Надо обладать тупостью, пошлостью и бездарностью Поппера, чтобы считать Гегеля неким прислужником власти. На самом деле Гегель всю жизнь был настоящим последовательным либералом (то есть тем, кто считает сущностью человека свободу и на этом строит все социальные теории и историософию). Он даже приезжал специально пожать руку умирающему наполеоновскому генералу.
В 1808 году Гегель был одним из немногих немцев, кто приветствовал приход Наполеона. В патриотическом угаре его голос звучал как голос «диссидента», «пятой колонны», «предателя», «западника», «вольтерьянца».
Бог свободен, значит истинный либерал должен верить в Бога. Государство возникло как свобода одного, развивалось далее как свобода некоторых (Греция, Рим) и пришло к тому, что служит защите прав и свободы всех. Значит, истинный либерал должен быть государственником.
Собственность есть проявление свободной воли и власти человека как свободного существа над вещью природы, собственность делает свободным. Значит, истинный либерал должен быть за собственность, против всяких коммунизмов.

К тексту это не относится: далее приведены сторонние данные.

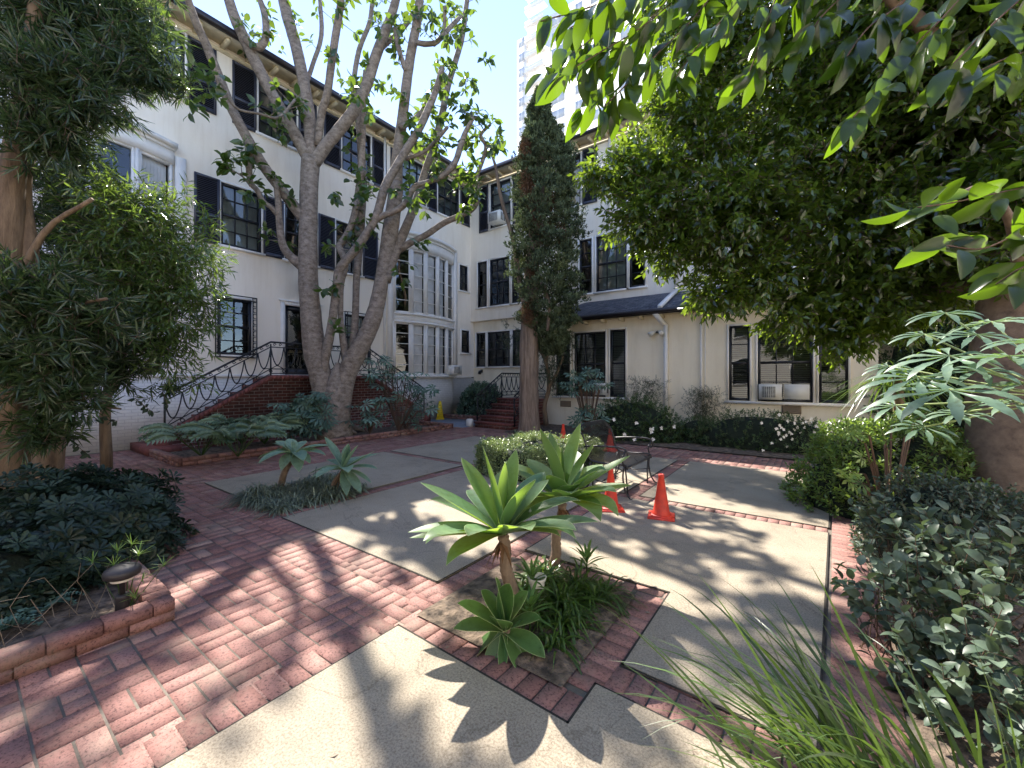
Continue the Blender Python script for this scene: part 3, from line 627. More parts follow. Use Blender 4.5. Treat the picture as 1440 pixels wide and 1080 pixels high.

Так что и либералы и государственники одинаково являются «гегельянцами», часто сами того не зная, равно как и многие «прогрессисты» с «консерваторами». И от того-то так трудно классифицировать самого Гегеля. Его, который объемлет целое, стараются сделать частью себя же самого: то либералом объявят, то фашистом, то коммунистом. А он просто все это вместе взятое. Ведь главный принцип его диалектики в том, чтобы признавать истину за всем сущим, только понимать и устанавливать границы. Все люди правы, но в кругу определенных феноменов, когда какой-то принцип начинает вылезать в чуждые ему сферы, он из истинного превращается в ложный.
Особо, в связи с большими историческими заслугами, надо отметить Маркса, который, безусловно, также был гегельянцем. Маркс признает тот же взгляд на историю человечества, что был изложен выше, но последний этап, государство свободных личностей, называет коммунистическим, так как там все люди не только господа, но и братья, так как нет рабов и господ, нет и экономической эксплуатации, хоть прямой, хоть денежной. Ведь, по Марксу, дело в том, что Гегель поторопился объявить современные ему общества свободными. Господство политическое сменилось господством экономическим. Закрепощенные рабы сменились экономическими рабами-пролетариями. Вот когда не будет хозяев и наемных, а все будут акционерами единого хозяйственного механизма, тогда уже можно говорить об истинно современном обществе.